O desumano arroubo do “agora”

Por Renato Moura

Tenho visto e ouvido sublimar o “agora” e riscar o “ontem” e o “amanhã”. Todos são apenas advérbios, mas estou firmemente convencido que aquilo que cada um representa – na vida das pessoas, das comunidades, das instituições, das empresas – possa ser exaltado com absoluto desprezo por qualquer dos outros.

Não encontro uma boa justificação para que um ser humano, naquilo em que interfira, opte e aja agora desprezando tudo aquilo que viveu e aprendeu no passado, ou sem ponderar e avaliar a sua actuação relativamente ao futuro.

A capacidade humana de recordar e de raciocinar sobre o passado, seja no que teve de bom ou de mau, dá experiência e crescimento para melhorar o presente e preparar, até onde isso é possível, o futuro. Não devemos fazer do passado irrepetível uma depressão presente, nem do futuro imprevisível uma ansiedade paralisadora.

Parece indiscutível que temos de gerir da melhor forma o presente, durante o qual os “agora” se sucedem a velocidade estonteante, pois que é o tempo em que podemos fazer escolhas, desejavelmente serenas, desprezando as falsas urgências e as prioridades injustificáveis; mas só o podemos fazer face aos limites das consequências do ontem e tomando em mão as ferramentas então adquiridas. A crença em que o amanhã virá, é que impede o torpor e por isso todas as opções devem ser suficientemente conscientes para organizar, na medida em que dependa de nós, o futuro.
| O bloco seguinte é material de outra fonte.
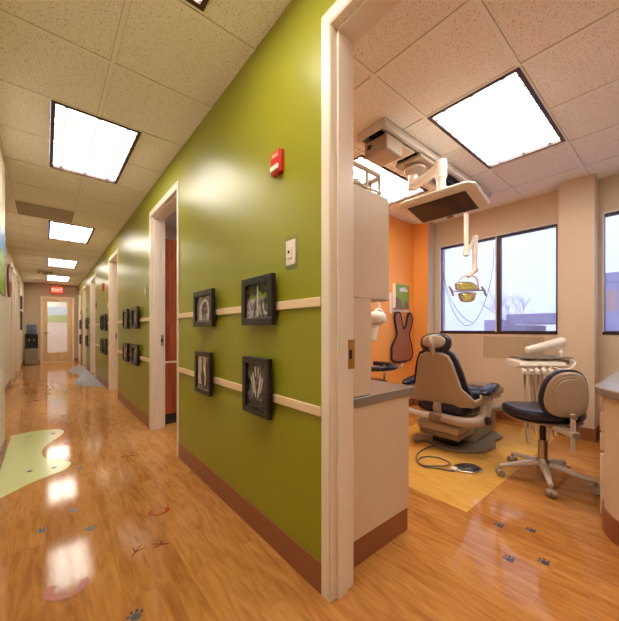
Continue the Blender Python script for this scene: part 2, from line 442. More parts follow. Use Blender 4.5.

Deus dotou o ser humano de consciência, de inteligência, de capacidade para pensar e inspirou-lhe o sentido da perfeição que deve buscar. É por isso que o homem, ao intervir no agora, não consegue evitar a consciência que tem do ontem e por isso sabe que amanhã lidará com quanto resultar do seu agora.

Chega a parecer que aos animais só importa o agora. Mas até a esses o Criador dotou com capacidade para aprenderem com as experiências do ontem (como acontece no aperfeiçoamento das caçadas), ou providência para o amanhã (escondendo alimento em excesso).

No limite, o agora pode ser desfrutar sem limites, puro materialismo!

Exaltar o agora pode ter sentido, só e na medida em que, se quiser transmitir que o homem nunca poderá ficar absolutamente condicionado por um ontem, por pior que tenha sido, ou tolhido de medo e entravado por um amanhã com algumas condicionantes que não domina.

Parece-me inquestionável que nenhum humano amanhã poderá evitar confrontar-se com o agora e o ontem. Os crentes agem agora procurando aperfeiçoar-se do ontem e certos de que haverá um amanhã depois da vida terrena.